Kişi hak ve özgürlüklerinin önündeki engelleri ve yasakları kaldırmak için halktan oy alarak seçilen siyasi iktidarın geldiği yer ortada. Yaşam hakkı dâhil tüm temel hak ve özgürlükleri ihlal eden ya da kısıtlayan, toplumu ve bireyleri baskı altına alan otoriter yönetim anlayışının sonuçlarını yaşıyoruz. Bütün baskıcı iktidarlar gibi mevcut siyasi iktidar da toplumu zapturapt altına almak için ifade özgürlüğüne, haber alma hakkına yönelik ağır baskılarını sürdürüyor.
Sahadaki her muhabir, polisin baskı ve fiziki müdahalesi ile karşı karşıya. Yazı yazan herkes “acaba” duygusuyla kendi kendini sansürler halde. Hepimiz yazarken ve konuşurken “dikkatli olmaya” çalışıyor, düşüncelerimizi özgürce ifade edemiyoruz. Düşüncelerini açıkladığı, yazı yazdığı, haber yayınladığı için hakkında ceza davası açılanların sayısı on binlerle, iktidar yanlısı olmayan medya organlarının aldığı para cezaları yüz milyonlarla, kapatma ya da program durdurma cezası sayıları yüzlerle ifade ediliyor. Son olarak Deutsche Welle (DW) Türkçe ve Amerika’nın Sesi (VOA) Türkçe haber sitelerine lisans başvurusu yapmadıkları gerekçesiyle erişim engeli getirildi.

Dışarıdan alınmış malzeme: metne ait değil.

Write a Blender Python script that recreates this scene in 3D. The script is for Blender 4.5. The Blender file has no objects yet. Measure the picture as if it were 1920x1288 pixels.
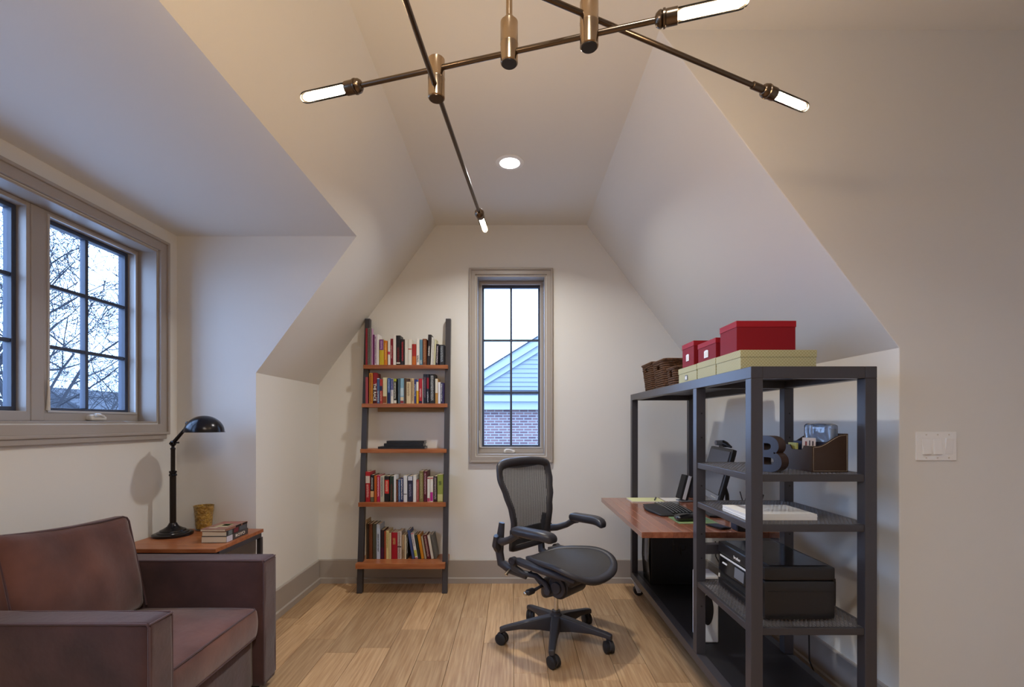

İş bununla da kalmadı. DW ve VOA’ya erişim engeli getirilmesini sağlayan RTÜK akıllara zarar bir açıklama yaptı. RTÜK yaptığı açılmada; “ifade ve basın hürriyetine ilişkin hiç kimsenin tereddüt etmesine, gereksiz endişeye kapılmasına, yasal dayanaklarıyla işini yapan Üst Kurulumuzu töhmet altında bırakacak açıklamalar yapmasına lüzum olmadığını” söyledi. “Gereksiz endişe” öyle mi? “Yasal dayanaklar” öyle mi? Hangi amaçla çıkarılan hangi “yasalara dayanarak” size verilen “işi” yaptığınızı bu toplum biliyor. Temel hak ve özgürlükleri korumayı değil, sırtınızı dayadığınız siyasi iktidarın bekasını korumayı seçmiş bir kurum olarak sizi “töhmet altında bırakacak açıklamalar” yapılmasına gerek yok zaten. Zira siz o “töhmetin” bizatihi kendisi durumundasınız.
Toplumun temel sorunlarına, işsizliğe, yoksulluğa, adaletsizliğe, gençlerin iyi eğitim alamamasına, her şeye rağmen ve kendi imkânlarıyla iyi eğitim alabilenlerin yurt dışına göç etmesine, yolsuzluğa çare bulamayan iktidar, yol açtığı sorunların konuşulmasını engellemeye çalışıyor. İşsizlik, yoksulluk ve yolsuzluk mızrakları çuvala sığmayınca hepimizin kafasına birer çuval geçirip hiçbir şeyi göremez hale gelmemiz için her yolu deniyor.
Bütün otoriter rejimler gibi basını susturmayı, kendisine yönelik eleştiri ve suçlamaları örtmeyi amaçlayan bu iktidar da amacına ulaşmayacaktır. Tarih boyunca olduğu gibi, iyiyi ve güzeli, hakkı ve hukuku, doğruyu ve adaleti savunan; kamunun parasına, malına ve doğaya sahip çıkan; yoksulun, emekçinin, ezilenin yanında olanlar bütün engelleri aşacaktır. Halkın haber alma hakkına sahip çıkan gazeteciler oldukça, getirilen her erişim engeli de aşılacaktır. Gerekirse dumanla haberleşecek ve halkın parasını soyanları, hakkımızı yiyenleri, karanlık odaklarla işbirliği yapanları duyacak ve göreceğiz. Sırtını, mücadele edeceğini söylediği 3Y’ye batmış iktidara dayayanlar değil halktan güç alanlar kazanacak, işini onurla yerine getirenler daima hatırlanacaktır.